Yılın yenisi olmaz aslında, insanın yenisi olur. Zaman izafi bir olgudur. Dünya daha yavaş veya hızlı dönseydi zaman da daha yavaş veya hızlı akacaktı, daha hızlı veya geç yaşlanacaktık. Zamana değer katmak, şekil vermek ise kendini yenileyen insanla mümkündür. Yılların sayısı değişir sadece. İnsan beklentileri ve hedefleri ile zamana anlam katar. Zamanı doğru kullanması, disipline etmesi ile zamana meydan okuyabilir. Bir ömre sığmayacak işleri on yıllara, kısa zamanlara sığdıran nice hakikat kahramanları insanlığın hafızasında yaşamaktadırlar. Zamanın ruhu hepimizi sarmaktadır ve zamana ruh verecek olan yine bizleriz. Sadece beklemekle ve bir şeyler yapmamakla değişim olmaz, ancak yaşlanma ve eskime olur.
Yeni yıldan ne bekliyorsak, yeni yılda ne yaptığımıza ve yapacağımıza bakmalıyız. Çünkü insan, yaptıklarından, okuduklarından, yazdıklarından, izlediklerinden, ruh dünyasına misafir ettiklerinden, yediği gıdalardan, fikirlerinden, görüştüğü yakın çevresinden ibarettir diyebiliriz. Yani yaptıklarımızla bir anlamda zamana şekil veriyoruz. Arayışlarımızla hakikate varıyoruz ve bir hayat boyu bu yolculuğumuz devam ediyor. Yönelmelerimizle anlama ve hayata anlam kazandırmamız beraber gerçekleşiyor. Savaşımız kendi dünyamızda ve zihnimizde oluyor. En büyük mücadelenin kendi içimizdeki hakikat arayışı mücadelesi olduğunu söyleyebiliriz. Bu mücadeleyi içimize düşmek, kendimizi gözlemlemek ve hakikati tek gözle görmeye çalışmamak şeklinde tarif edebiliriz.

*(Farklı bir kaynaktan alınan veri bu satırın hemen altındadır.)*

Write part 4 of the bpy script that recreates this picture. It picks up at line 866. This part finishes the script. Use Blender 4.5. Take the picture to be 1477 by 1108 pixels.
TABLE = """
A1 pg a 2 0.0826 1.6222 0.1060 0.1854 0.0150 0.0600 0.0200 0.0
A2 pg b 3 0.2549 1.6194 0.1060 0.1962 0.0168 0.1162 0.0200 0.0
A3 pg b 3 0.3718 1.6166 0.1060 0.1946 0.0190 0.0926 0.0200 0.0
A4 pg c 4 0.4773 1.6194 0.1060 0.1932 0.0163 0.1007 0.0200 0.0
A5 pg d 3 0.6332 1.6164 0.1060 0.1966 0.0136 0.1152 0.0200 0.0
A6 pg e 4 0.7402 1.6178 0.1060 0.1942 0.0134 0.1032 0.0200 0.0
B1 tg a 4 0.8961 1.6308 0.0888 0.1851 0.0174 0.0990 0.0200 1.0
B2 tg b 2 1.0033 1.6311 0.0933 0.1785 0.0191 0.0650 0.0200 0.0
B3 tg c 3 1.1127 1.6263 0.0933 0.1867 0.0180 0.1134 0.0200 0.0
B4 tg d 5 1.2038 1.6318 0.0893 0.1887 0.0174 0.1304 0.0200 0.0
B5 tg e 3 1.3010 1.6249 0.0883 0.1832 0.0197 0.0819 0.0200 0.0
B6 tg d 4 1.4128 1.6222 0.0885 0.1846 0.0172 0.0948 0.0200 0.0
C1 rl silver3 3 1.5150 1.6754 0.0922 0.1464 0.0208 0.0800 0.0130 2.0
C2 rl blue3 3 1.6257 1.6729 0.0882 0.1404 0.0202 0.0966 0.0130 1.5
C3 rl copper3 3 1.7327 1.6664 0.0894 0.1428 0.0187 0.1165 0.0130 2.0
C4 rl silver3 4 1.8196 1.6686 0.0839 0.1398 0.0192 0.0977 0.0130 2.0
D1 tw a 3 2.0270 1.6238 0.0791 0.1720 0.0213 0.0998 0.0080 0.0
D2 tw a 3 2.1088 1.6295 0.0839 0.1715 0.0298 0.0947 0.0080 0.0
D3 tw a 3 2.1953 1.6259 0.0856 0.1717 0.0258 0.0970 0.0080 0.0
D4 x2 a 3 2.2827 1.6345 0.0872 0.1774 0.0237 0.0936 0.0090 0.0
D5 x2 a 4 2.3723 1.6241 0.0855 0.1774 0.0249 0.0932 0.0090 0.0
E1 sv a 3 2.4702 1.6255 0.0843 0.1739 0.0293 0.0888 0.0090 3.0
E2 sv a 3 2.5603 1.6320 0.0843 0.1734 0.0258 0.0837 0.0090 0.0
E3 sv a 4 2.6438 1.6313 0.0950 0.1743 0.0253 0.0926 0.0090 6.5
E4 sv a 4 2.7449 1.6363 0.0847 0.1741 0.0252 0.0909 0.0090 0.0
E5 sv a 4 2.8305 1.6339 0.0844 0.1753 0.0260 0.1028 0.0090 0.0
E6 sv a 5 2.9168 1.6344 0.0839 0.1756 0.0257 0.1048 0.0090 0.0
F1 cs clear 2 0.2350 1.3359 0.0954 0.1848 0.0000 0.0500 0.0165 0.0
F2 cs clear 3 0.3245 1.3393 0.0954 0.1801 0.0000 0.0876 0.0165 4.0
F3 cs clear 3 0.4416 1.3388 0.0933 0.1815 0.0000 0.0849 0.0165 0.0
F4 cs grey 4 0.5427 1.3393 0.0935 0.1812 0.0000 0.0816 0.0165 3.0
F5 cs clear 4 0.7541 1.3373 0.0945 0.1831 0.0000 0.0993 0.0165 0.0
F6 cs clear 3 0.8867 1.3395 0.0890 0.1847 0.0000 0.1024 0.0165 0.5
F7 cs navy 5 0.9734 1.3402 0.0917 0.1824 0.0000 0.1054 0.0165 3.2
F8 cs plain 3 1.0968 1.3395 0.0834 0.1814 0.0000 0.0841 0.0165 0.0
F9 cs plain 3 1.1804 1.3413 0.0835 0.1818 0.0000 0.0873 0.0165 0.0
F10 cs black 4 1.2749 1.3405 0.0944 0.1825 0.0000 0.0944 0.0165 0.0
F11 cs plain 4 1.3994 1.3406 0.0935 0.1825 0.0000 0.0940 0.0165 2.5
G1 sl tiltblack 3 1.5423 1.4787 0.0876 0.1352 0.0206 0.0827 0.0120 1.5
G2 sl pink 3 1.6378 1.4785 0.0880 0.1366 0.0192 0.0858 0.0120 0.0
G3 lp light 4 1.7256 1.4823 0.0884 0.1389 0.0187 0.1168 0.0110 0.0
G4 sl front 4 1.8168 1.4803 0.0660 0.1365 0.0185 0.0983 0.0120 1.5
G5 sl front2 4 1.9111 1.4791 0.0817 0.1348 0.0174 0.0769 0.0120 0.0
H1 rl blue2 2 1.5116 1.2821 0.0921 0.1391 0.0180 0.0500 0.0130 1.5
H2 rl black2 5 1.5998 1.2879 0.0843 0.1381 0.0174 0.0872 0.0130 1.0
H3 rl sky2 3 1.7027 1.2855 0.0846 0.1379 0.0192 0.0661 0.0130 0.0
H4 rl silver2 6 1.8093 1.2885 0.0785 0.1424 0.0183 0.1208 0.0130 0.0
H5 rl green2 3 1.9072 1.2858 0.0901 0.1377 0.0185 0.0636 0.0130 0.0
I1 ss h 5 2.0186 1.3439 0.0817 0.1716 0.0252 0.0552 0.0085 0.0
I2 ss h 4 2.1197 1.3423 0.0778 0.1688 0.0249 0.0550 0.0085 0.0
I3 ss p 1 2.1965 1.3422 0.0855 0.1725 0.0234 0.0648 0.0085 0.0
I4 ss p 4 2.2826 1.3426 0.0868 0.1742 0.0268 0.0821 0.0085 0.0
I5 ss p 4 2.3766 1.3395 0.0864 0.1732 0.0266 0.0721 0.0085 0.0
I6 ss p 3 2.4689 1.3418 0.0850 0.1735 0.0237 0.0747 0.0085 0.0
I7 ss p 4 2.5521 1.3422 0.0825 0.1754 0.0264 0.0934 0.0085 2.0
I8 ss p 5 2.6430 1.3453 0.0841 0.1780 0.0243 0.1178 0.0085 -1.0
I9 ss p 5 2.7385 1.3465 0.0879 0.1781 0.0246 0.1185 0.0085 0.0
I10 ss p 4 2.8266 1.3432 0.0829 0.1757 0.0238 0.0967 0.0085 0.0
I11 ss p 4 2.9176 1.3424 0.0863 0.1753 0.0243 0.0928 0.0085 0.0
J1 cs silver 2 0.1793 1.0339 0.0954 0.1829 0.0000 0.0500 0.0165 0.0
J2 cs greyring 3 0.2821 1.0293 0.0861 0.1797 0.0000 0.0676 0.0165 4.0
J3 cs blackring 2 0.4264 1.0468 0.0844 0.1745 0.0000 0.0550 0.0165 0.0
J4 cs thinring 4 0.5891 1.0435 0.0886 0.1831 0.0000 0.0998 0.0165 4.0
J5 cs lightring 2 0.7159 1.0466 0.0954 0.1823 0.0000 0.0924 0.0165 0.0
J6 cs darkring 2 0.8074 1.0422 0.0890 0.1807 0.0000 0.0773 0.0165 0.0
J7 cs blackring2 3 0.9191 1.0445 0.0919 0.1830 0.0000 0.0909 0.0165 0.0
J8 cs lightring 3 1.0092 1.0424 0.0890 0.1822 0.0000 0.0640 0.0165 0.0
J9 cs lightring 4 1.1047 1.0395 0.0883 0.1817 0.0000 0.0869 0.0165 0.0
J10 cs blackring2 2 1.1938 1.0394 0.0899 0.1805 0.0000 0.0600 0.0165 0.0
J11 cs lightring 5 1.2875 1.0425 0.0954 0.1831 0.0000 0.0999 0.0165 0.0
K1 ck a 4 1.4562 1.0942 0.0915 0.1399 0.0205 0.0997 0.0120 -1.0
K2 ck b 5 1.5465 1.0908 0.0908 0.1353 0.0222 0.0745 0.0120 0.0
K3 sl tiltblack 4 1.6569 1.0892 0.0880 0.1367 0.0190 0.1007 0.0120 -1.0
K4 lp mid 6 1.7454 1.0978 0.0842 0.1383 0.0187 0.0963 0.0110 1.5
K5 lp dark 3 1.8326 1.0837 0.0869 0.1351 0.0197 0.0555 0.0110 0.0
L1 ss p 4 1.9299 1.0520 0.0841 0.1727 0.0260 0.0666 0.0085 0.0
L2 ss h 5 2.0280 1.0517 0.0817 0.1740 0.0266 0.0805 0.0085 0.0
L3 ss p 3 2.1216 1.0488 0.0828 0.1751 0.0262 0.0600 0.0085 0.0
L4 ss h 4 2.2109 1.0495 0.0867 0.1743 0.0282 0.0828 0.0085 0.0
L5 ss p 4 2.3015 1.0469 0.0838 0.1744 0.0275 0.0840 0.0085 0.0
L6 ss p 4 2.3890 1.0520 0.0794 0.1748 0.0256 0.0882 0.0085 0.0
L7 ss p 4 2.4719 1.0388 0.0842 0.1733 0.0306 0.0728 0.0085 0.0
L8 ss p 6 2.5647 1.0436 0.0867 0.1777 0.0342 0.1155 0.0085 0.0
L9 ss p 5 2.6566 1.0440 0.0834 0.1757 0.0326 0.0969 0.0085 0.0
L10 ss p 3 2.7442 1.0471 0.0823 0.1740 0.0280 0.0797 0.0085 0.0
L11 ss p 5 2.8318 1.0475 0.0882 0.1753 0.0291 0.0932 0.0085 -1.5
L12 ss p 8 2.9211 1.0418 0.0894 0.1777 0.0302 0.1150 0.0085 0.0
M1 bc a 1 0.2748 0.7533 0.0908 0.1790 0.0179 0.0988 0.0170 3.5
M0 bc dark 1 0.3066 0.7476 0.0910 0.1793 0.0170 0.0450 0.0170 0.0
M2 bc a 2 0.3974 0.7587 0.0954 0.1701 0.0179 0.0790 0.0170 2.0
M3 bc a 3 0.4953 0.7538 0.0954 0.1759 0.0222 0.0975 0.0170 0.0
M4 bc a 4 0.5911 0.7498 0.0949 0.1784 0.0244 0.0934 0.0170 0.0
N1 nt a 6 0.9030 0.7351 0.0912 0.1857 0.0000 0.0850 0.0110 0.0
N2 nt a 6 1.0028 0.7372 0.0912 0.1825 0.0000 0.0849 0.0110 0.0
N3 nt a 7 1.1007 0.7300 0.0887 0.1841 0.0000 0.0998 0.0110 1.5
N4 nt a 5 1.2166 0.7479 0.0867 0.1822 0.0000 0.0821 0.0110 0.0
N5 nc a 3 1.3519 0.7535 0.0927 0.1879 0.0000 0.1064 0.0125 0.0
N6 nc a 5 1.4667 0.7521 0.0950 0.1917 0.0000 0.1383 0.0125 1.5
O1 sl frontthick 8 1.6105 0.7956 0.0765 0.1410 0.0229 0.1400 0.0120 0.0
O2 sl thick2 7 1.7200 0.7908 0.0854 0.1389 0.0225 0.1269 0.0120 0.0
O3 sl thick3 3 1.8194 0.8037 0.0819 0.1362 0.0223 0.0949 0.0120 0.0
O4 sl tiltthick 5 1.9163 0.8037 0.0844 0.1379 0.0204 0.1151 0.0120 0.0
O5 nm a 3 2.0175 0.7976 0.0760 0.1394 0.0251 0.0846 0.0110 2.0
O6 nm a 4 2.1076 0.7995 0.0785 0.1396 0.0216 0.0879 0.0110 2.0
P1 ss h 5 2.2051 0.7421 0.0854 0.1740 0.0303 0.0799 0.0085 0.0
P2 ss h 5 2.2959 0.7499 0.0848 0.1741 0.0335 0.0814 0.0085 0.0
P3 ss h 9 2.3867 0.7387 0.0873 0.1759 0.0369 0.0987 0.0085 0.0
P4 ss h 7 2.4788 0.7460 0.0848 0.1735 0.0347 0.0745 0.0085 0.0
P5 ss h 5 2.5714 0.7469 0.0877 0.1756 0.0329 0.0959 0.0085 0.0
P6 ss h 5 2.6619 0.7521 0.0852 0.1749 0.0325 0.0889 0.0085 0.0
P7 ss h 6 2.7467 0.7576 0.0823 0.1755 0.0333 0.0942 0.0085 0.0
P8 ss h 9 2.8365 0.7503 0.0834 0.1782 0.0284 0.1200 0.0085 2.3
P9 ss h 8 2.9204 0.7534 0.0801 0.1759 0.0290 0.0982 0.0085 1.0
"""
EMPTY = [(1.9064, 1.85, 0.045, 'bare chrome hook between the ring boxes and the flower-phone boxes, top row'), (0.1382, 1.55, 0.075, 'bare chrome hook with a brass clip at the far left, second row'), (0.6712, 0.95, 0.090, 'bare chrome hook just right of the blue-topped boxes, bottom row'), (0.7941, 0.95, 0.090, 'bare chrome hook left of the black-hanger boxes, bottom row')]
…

Mart 1991 Sızıntı ‘Yeni İnsan’ makalesinde: Târihî devr-i dâimlerle Hakk inâyetinin tecellîlerine açık yeni bir çağın sath-ı mâiline girmiş bulunuyoruz. Bizim dünyâmız adına 18. asır, özünden uzaklaşanların ve muhâkemesiz mukallitlerin; 19. asır, kendini değişik fantezilere kaptırmış, geçmişiyle ve târihî dinamikleriyle zıtlaşanların; 20. asır, bütünüyle yabancılaşanların, kendini inkâr edenlerin, dolayısıyla da ışık ve rehberini hep dışarıda arayanların çağı olmuştur. Dörtbir yanda tüllenen emârelerin de teyidiyle, 21. asır ise bir inanç ve inanmışlar asrı ve bizim için bir rönesans çağı olacaktır.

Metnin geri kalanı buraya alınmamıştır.